> **TASK DIRECTIONS**: Skipping all pictures, set down the lines of the listing from the first through the one with "from mathutils import Matrix, Vector".
>> begin AVAILABLE DATA
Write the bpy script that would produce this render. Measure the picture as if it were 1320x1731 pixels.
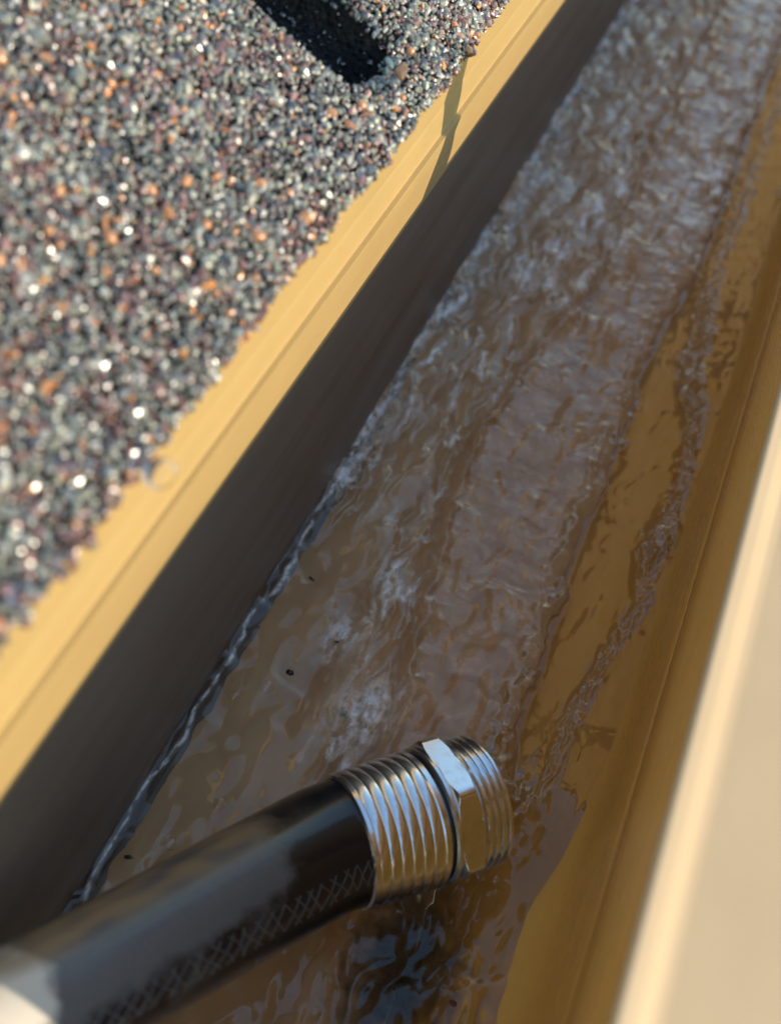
import bpy, bmesh, math, random
import numpy as np
from mathutils import Matrix, Vector

for o in list(bpy.data.objects):
    bpy.data.objects.remove(o, do_unlink=True)
SC = bpy.context.scene
COL = SC.collection
MM = 0.001                      # the scene is modelled in millimetres, written in metres
R = math.radians

# ------------------------------------------------------------------ camera
cam_d = bpy.data.cameras.new('camera')
cam = bpy.data.objects.new('camera', cam_d)
COL.objects.link(cam)
rt, up, fw = Vector((.90966, .37058, .18758)), Vector((-.40149, .66881, .62570)), Vector((-.10641, .64448, -.75718))
m = Matrix.Identity(4)
for i in range(3):
    m[i][0], m[i][1], m[i][2] = rt[i], up[i], -fw[i]
m[0][3], m[1][3], m[2][3] = 0, 0, 223 * MM
cam.matrix_world = m
cam_d.sensor_fit = 'VERTICAL'
cam_d.sensor_height = 36.0
cam_d.lens = 41.6
cam_d.clip_start = 0.005
cam_d.clip_end = 2000
cam_d.dof.use_dof = True
cam_d.dof.focus_distance = 0.247
cam_d.dof.aperture_fstop = 13.5
SC.camera = cam

# ------------------------------------------------------------------ sky and sun
SUN_T = 0.372                   # rise of the sun per unit along +X
SUN_E = math.atan(SUN_T)
w = bpy.data.worlds.new('World'); SC.world = w; w.use_nodes = True
nt = w.node_tree
sky = nt.nodes.new('ShaderNodeTexSky'); sky.sky_type = 'NISHITA'; sky.sun_disc = False
sky.sun_elevation = SUN_E; sky.sun_rotation = R(90); sky.altitude = 100
sky.air_density = 1.6; sky.dust_density = 0.1; sky.ozone_density = 1.9
bg = nt.nodes['Background']; bg.inputs['Strength'].default_value = 0.15
nt.links.new(sky.outputs[0], bg.inputs['Color'])
sd = bpy.data.lights.new('sun', 'SUN'); sd.energy = 2.55; sd.angle = R(0.5); sd.color = (1, .86, .66)
sun = bpy.data.objects.new('sun', sd); COL.objects.link(sun)
sun.rotation_euler = Vector((1, 0, SUN_T)).to_track_quat('Z', 'Y').to_euler()
sun.location = (2, 0, 1.5)

vs = SC.view_settings
vs.view_transform = 'Standard'; vs.look = 'None'; vs.gamma = 1; vs.exposure = 1.17
SC.render.engine = 'CYCLES'
cy = SC.cycles
cy.use_denoising = True
cy.max_bounces = 16; cy.transmission_bounces = 14; cy.glossy_bounces = 6; cy.diffuse_bounces = 5
cy.sample_clamp_indirect = 8; cy.sample_clamp_direct = 0
cy.blur_glossy = 0.3

# ------------------------------------------------------------------ helpers
rng = np.random.default_rng(7)
random.seed(7)


def fin(o, parent=None, label=None, cat=None, group=None, kind=None):
    if parent is not None: o.parent = parent
    if label: o['label'] = label
    if cat: o['category'] = cat
    if group: o['group'] = group
    if kind: o['kind'] = kind
    return o


def mesh_obj(name, verts, faces, mat, parent=None, smooth=True, **kw):
    me = bpy.data.meshes.new(name)
    me.from_pydata([tuple(v) for v in (np.asarray(verts, float) * MM)], [], [tuple(int(i) for i in f) for f in faces])
    me.update()
    if smooth: me.polygons.foreach_set('use_smooth', [True] * len(me.polygons))
    if mat: me.materials.append(mat)
    o = bpy.data.objects.new(name, me); COL.objects.link(o)
    return fin(o, parent, **kw)


def big_mesh(name, verts, faces, mat, parent=None, smooth=True, **kw):
    """fast path: faces is an (n,k) int array of equal-sided faces"""
    verts = np.asarray(verts, np.float32) * MM; faces = np.asarray(faces, np.int32)
    me = bpy.data.meshes.new(name); n, k = faces.shape
    me.vertices.add(len(verts)); me.vertices.foreach_set('co', verts.ravel())
    me.loops.add(n * k); me.loops.foreach_set('vertex_index', faces.ravel())
    me.polygons.add(n); me.polygons.foreach_set('loop_start', np.arange(0, n * k, k, dtype=np.int32))
    me.update(calc_edges=True)
    me.polygons.foreach_set('use_smooth', [smooth] * n)
    if mat: me.materials.append(mat)
    o = bpy.data.objects.new(name, me); COL.objects.link(o)
    return fin(o, parent, **kw)


def empty(name, loc=(0, 0, 0), **kw):
    o = bpy.data.objects.new(name, None); COL.objects.link(o)
    o.empty_display_size = 0.01; o.location = loc
    return fin(o, **kw)


def extrude_y(name, prof, ys, mat, parent=None, thick=0.0, smooth=False, wob=0.0, **kw):
    """sweep an x,z profile along y; thick gives the sheet a back face (offset along its normals)"""
    p = np.array(prof, float)
    if thick:
        d = np.gradient(p, axis=0); nn = np.stack([-d[:, 1], d[:, 0]], 1); nn /= np.linalg.norm(nn, axis=1)[:, None]
        ring = np.vstack([p, (p + nn * thick)[::-1]]); closed = True
    else:
        ring = p; closed = False
    ys = np.asarray(ys, float); n = len(ring)
    V = np.zeros((len(ys), n, 3))
    V[:, :, 0] = ring[None, :, 0] + wob * np.sin(ys / 61.0 + 1.3)[:, None] + wob * .6 * np.sin(ys / 23.0)[:, None]
    V[:, :, 1] = ys[:, None]; V[:, :, 2] = ring[None, :, 1]
    F = []
    for j in range(len(ys) - 1):
        for i in range(n if closed else n - 1):
            a, b = j * n + i, j * n + (i + 1) % n
            F.append((a, b, b + n, a + n))
    if closed:
        F.append(tuple(range(n))[::-1]); F.append(tuple((len(ys) - 1) * n + i for i in range(n)))
    o = mesh_obj(name, V.reshape(-1, 3), F, mat, parent, smooth=smooth, **kw)
    return o


def arc(cx, cz, r, a0, a1, n):
    return [(cx + r * math.cos(R(a0 + (a1 - a0) * i / n)), cz + r * math.sin(R(a0 + (a1 - a0) * i / n))) for i in range(n + 1)]


# numpy gradient noise --------------------------------------------------------
_P = np.random.default_rng(3).permutation(512); _P = np.concatenate([_P, _P, _P])
_G = np.random.default_rng(4).normal(size=(512, 2)); _G /= np.linalg.norm(_G, axis=1)[:, None]


def perlin(x, y, seed=0):
    x = np.asarray(x, float) + seed * 17.31; y = np.asarray(y, float) + seed * 9.77
    xi, yi = np.floor(x).astype(int), np.floor(y).astype(int); xf, yf = x - xi, y - yi
    u = xf ** 3 * (xf * (xf * 6 - 15) + 10); v = yf ** 3 * (yf * (yf * 6 - 15) + 10)

    def g(a, b):
        h = _P[(_P[(xi + a) % 512] + (yi + b)) % 512]
        return _G[h, 0] * (xf - a) + _G[h, 1] * (yf - b)
    return ((g(0, 0) * (1 - u) + g(1, 0) * u) * (1 - v) + (g(0, 1) * (1 - u) + g(1, 1) * u) * v) * 1.5


def fbm(x, y, oct=4, seed=0, gain=.5):
    s = 0; a = 1.0
    for i in range(oct):
        s = s + a * perlin(x * 2 ** i, y * 2 ** i, seed + i * 3); a *= gain
    return s


def sstep(a, b, x):
    t = np.clip((x - a) / (b - a), 0, 1); return t * t * (3 - 2 * t)


# ------------------------------------------------------------------ materials
def new_mat(name):
    mt = bpy.data.materials.new(name); mt.use_nodes = True
    return mt, mt.node_tree, mt.node_tree.nodes['Principled BSDF']


def N(t, kind, **kw):
    n = t.nodes.new(kind)
    for k, v in kw.items():
        if k in n.inputs: n.inputs[k].default_value = v
        else: setattr(n, k, v)
    return n


def mix_col(t, fac, a, b):
    n = t.nodes.new('ShaderNodeMix'); n.data_type = 'RGBA'
    for sock, v in ((n.inputs[0], fac), (n.inputs[6], a), (n.inputs[7], b)):
        if hasattr(v, 'is_linked'): t.links.new(v, sock)
        else: sock.default_value = v if not isinstance(v, tuple) else (*v, 1)
    return n.outputs[2]


def ramp(t, src, lo, hi, a=0.0, b=1.0):
    n = t.nodes.new('ShaderNodeMapRange')
    t.links.new(src, n.inputs[0]); n.inputs[1].default_value = lo; n.inputs[2].default_value = hi
    n.inputs[3].default_value = a; n.inputs[4].default_value = b
    return n.outputs[0]


def obj_coord(t, scale=(1, 1, 1)):
    tc = t.nodes.new('ShaderNodeTexCoord'); mp = t.nodes.new('ShaderNodeMapping')
    mp.inputs['Scale'].default_value = scale
    t.links.new(tc.outputs['Object'], mp.inputs[0]); return mp.outputs[0]


def noise(t, vec, scale, detail=4, rough=.55):
    n = N(t, 'ShaderNodeTexNoise', Scale=scale, Detail=detail, Roughness=rough)
    t.links.new(vec, n.inputs['Vector']); return n.outputs[0]


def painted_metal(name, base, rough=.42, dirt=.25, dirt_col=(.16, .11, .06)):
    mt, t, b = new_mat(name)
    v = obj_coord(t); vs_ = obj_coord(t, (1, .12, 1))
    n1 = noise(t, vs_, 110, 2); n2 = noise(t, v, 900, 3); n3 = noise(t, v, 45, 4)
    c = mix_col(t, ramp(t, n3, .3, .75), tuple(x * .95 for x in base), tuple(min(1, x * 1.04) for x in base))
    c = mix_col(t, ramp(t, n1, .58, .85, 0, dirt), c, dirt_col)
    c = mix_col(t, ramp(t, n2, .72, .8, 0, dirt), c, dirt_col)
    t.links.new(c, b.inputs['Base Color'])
    t.links.new(ramp(t, n1, .3, .8, rough * .85, rough * 1.25), b.inputs['Roughness'])
    bp = N(t, 'ShaderNodeBump', Strength=.12, Distance=.0002)
    t.links.new(noise(t, v, 700, 4), bp.inputs['Height']); t.links.new(bp.outputs[0], b.inputs['Normal'])
    b.inputs['Specular IOR Level'].default_value = .45
    return mt


TAN = (.425, .287, .112)
M_apron = painted_metal('tan_paint', TAN, .45, .06)
M_gutter = painted_metal('tan_paint_stained', (.70, .375, .085), .28, .12)
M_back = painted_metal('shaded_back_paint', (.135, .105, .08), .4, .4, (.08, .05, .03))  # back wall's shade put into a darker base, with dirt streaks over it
M_floor = painted_metal('silted_floor_paint', (.72, .46, .24), .4, .6, (.26, .15, .075))
M_lip = painted_metal('tan_paint_rim', (.44, .30, .165), .42, .05)

M_asph, t, b = new_mat('asphalt_mat')
b.inputs['Base Color'].default_value = (.014, .013, .013, 1); b.inputs['Roughness'].default_value = .6
vor = N(t, 'ShaderNodeTexVoronoi', Scale=900); t.links.new(obj_coord(t), vor.inputs['Vector'])
cr = t.nodes.new('ShaderNodeValToRGB'); sp = t.nodes.new('ShaderNodeSeparateColor')
t.links.new(vor.outputs['Color'], sp.inputs[0]); t.links.new(sp.outputs[0], cr.inputs[0])
cr.color_ramp.interpolation = 'CONSTANT'
el = cr.color_ramp.elements
el[0].color = (.006, .006, .007, 1); el[1].position = .4; el[1].color = (.010, .010, .009, 1)
b.inputs['Specular IOR Level'].default_value = .15
e_ = el.new(.65); e_.color = (.010, .007, .006, 1); e_ = el.new(.85); e_.color = (.004, .005, .006, 1)
t.links.new(cr.outputs[0], b.inputs['Base Color'])
bp = N(t, 'ShaderNodeBump', Strength=.8, Distance=.0008); t.links.new(vor.outputs['Distance'], bp.inputs['Height']); bp.invert = True
t.links.new(bp.outputs[0], b.inputs['Normal'])


def stone_mat(name, col=None):
    mt, t, b = new_mat(name)
    if col is None:
        a = t.nodes.new('ShaderNodeAttribute'); a.attribute_name = 'stone_colour'; src = a.outputs['Color']
    else:
        r_ = t.nodes.new('ShaderNodeRGB'); r_.outputs[0].default_value = (*col, 1); src = r_.outputs[0]
    n = noise(t, obj_coord(t), 1800, 3)
    t.links.new(mix_col(t, ramp(t, n, .35, .7), src, mix_col(t, .5, src, (.02, .018, .016))), b.inputs['Base Color'])
    b.inputs['Roughness'].default_value = .3
    b.inputs['Coat Weight'].default_value = 1; b.inputs['Coat IOR'].default_value = 1.8
    t.links.new(ramp(t, noise(t, obj_coord(t), 700, 2), .35, .65, .22, .5), b.inputs['Coat Roughness'])
    return mt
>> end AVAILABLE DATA
> **WRITTEN SOLUTION**:
Write the bpy script that would produce this render. Measure the picture as if it were 1320x1731 pixels.
import bpy, bmesh, math, random
import numpy as np
from mathutils import Matrix, Vector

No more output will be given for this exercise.